Ce n’est pas tout : c’est le propre d’une orthodoxie d’exclure toujours les formes de pensée rivales quand elle ne leur accorde point une altière condescendance. Le spiritualisme ne devait pas y manquer. Cousin a beau parler de ces deux sœurs immortelles, la religion et la philosophie ; il a beau conclure entre elles un traité renouvelé de la Charte et conforme à une bonne constitution, il n’en attribue pas moins à la philosophie la vertu d’élever doucement l’âme « du demi-jour du symbole à la pleine lumière de la pensée pure, » et il répète, dans ses livres comme dans ses leçons et comme à la tribune de la Chambre des pairs, que la religion est bonne pour le peuple, mais qu’à l’élite, il faut la philosophie et que la philosophie a pour elle l’avenir. Tous ses disciples en sont là ; tous reprennent et consacrent cette distinction : ils séparent les domaines et empêchent de franchir les frontières, et ils ont tous la même conviction, à savoir que « les parties simples de l’humanité, » comme on dira plus tard, ont un indispensable besoin de la religion, mais que « les parties cultivées » y portent la lumière, la dépassent et s’en passent.
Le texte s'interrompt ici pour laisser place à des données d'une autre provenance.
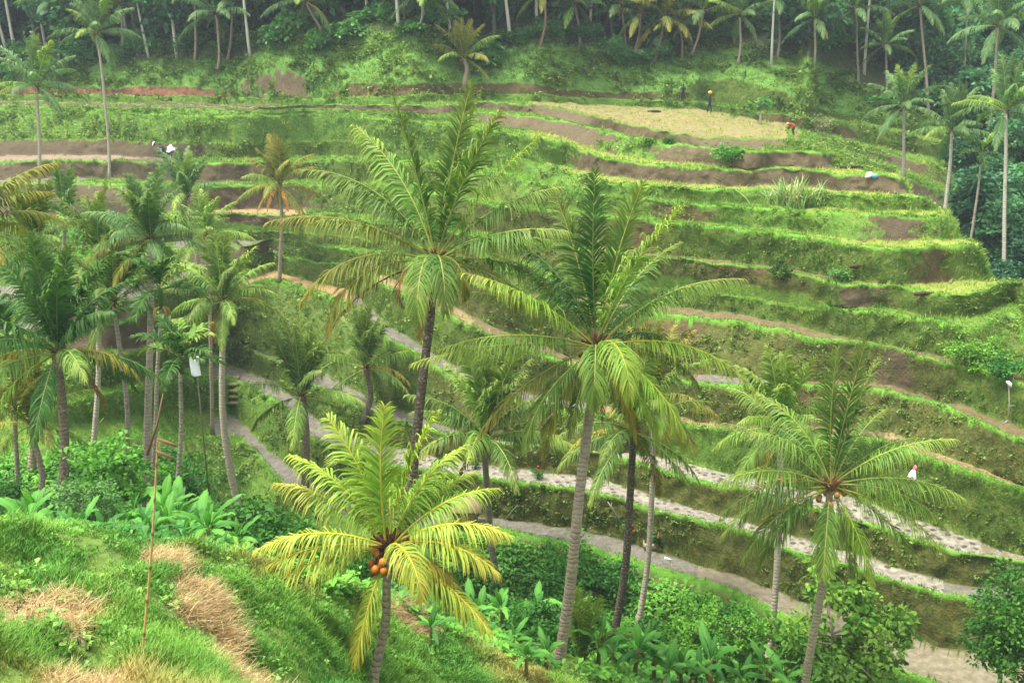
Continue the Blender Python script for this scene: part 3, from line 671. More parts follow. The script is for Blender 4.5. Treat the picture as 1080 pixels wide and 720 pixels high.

On voit donc les conséquences : une philosophie sans tradition, sans légitimité, sans vérité puisée dans les faits se propose insensiblement à la pensée qu’elle prétend élever au-dessus de ses préoccupations intimes ; elle s’offre pour calmer les inquiétudes de l’âme, pour apaiser ses besoins religieux. Elle devient une religion. Jouffroy, Saisset, Damiron la cultivent, la pratiquent avec piété ; ils ont un rationalisme pieux, avec des élans et des effusions. Ce pauvre et mesquin substitut du christianisme leur suffit[1].

  1. Je résume ici une importante étude inédite de M. Ollé-Laprune sur Caro et le spiritualisme en France dans la seconde moitié du XIXe siècle.